The difficulty with the opinion of the majority, as I view it, is not in failing to recognize, but in failing to apply, these principles. The opinion seems almost to beg the whole question bjr stating, without discussion, that “the government did not claim any title to the engine or deny the plaintiff's claim.” If the government did not make a claim of proprietary right and asserted only its governmental authority to take and use the engine in the public work, I certainly could not, consistently with that which has just been written, dissent. But as I read the testimony, the very opposite conclusion to that stated by the majority must be drawn from it. It seems to me entirely clear that the government officials used the engine because the contract with the defaulting contractors gave the government the right to use the machinery upon the works and because they claimed that the rights of the government thereunder were superior to those of the plaintiff as the holder of a chattel mortgage. Thus the chief engineer, to whom the matter was referred, claimed in a letter to the plaintiff that the engine, having been delivered and used upon the works by the contractors before the chattel mortgage was filed, was subject to the provisions of the contract. So the district engineer as a witness stated that he claimed the engine under the contract. There is substantially nothing upon the part of the plaintiff to contradict this testimony.

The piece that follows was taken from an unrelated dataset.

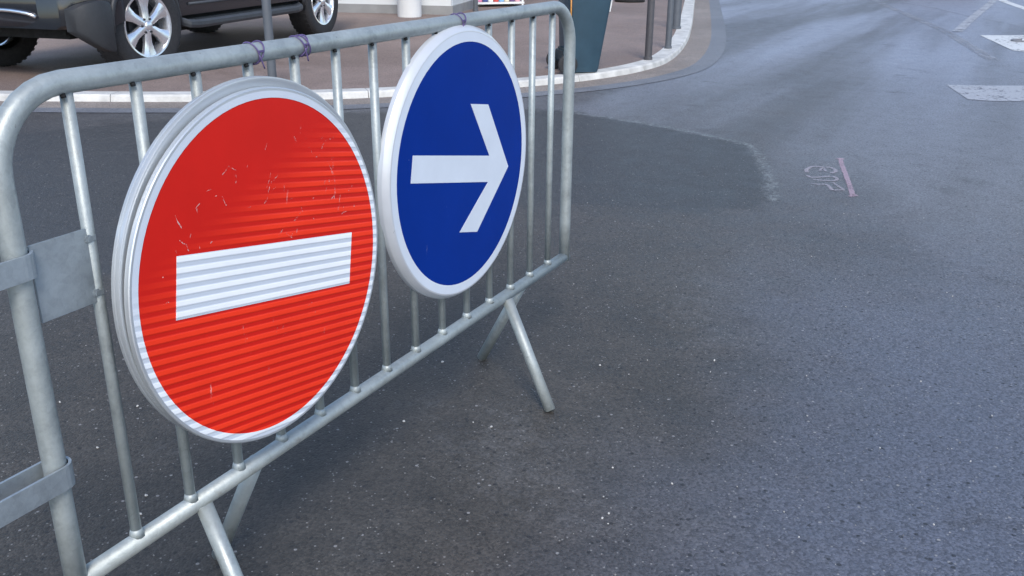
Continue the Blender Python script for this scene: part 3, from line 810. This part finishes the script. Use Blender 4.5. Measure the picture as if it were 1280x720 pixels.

The record is, in my opinion, insufficient to determine whether the contract provision authorizing the government to take possession of the property of the contractors and continue the work, gave it rights with respect to the engine in question superior to those of the plaintiff as the holder of a chattel mortgage thereon. But upon such a record showing the claims made in behalf of the government of its rights under the contract, I am wholly unable to comprehend how it can be denied that the government asserted a proprietary right or can be held that it acted in its sovereign capacity by proceedings equivalent to those of eminent domain.

In my opinion the judgment should be reversed.